A human activity is an Activity performed by humans, machines and/or animals in human care. This definition distinguishes human activities from environmental mechanisms, which are natural processes occurring without human intervention.
The term encompasses all actions and processes that involve human agency or control, regardless of their economic significance. Whether an activity generates market value or occurs outside formal economic systems, it qualifies as a human activity if it involves deliberate human action or the use of machines and domesticated animals under human direction.
Human activity can be subdivided into four distinct categories. Production represents activities that can be contracted or delegated to others, following Margaret Reid's third party criterion. This includes manufacturing, service provision, and all forms of work that create economic value. Consumption encompasses activities that cannot be delegated to others, such as physical exercise, enjoying art, eating, sleeping, and attending social or religious events. These are fundamentally personal experiences that must be undertaken by the individual themselves.
Market activities constitute another important category, representing markets for specific products.

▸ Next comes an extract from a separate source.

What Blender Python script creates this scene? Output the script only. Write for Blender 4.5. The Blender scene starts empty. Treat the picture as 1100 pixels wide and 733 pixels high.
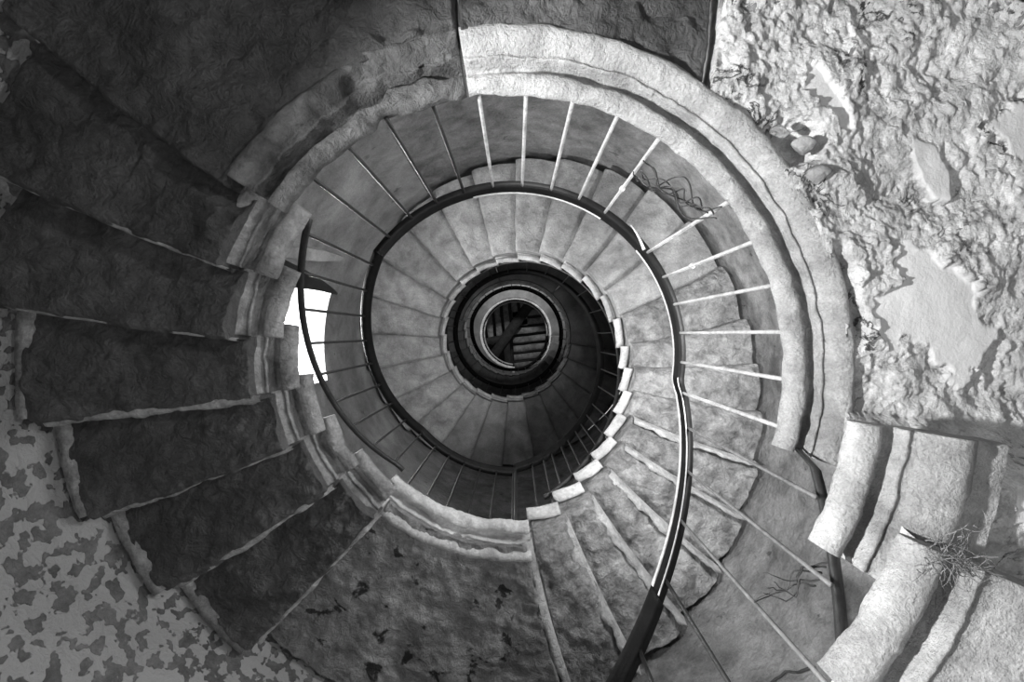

These activities mix similar intermediate product outputs from supplying transforming activities and provide the resulting consumption mix to the transforming activities that consume these products as inputs. Finally, the accumulation of stocks represents the fourth category, capturing the storage and holding of products over time.
This classification framework is essential in Life Cycle Assessment for properly modelling the full range of human interactions with the environment, economy, and society. It ensures that LCA studies capture not only productive economic activities but also the consumption patterns and market dynamics that drive environmental impacts throughout product life cycles.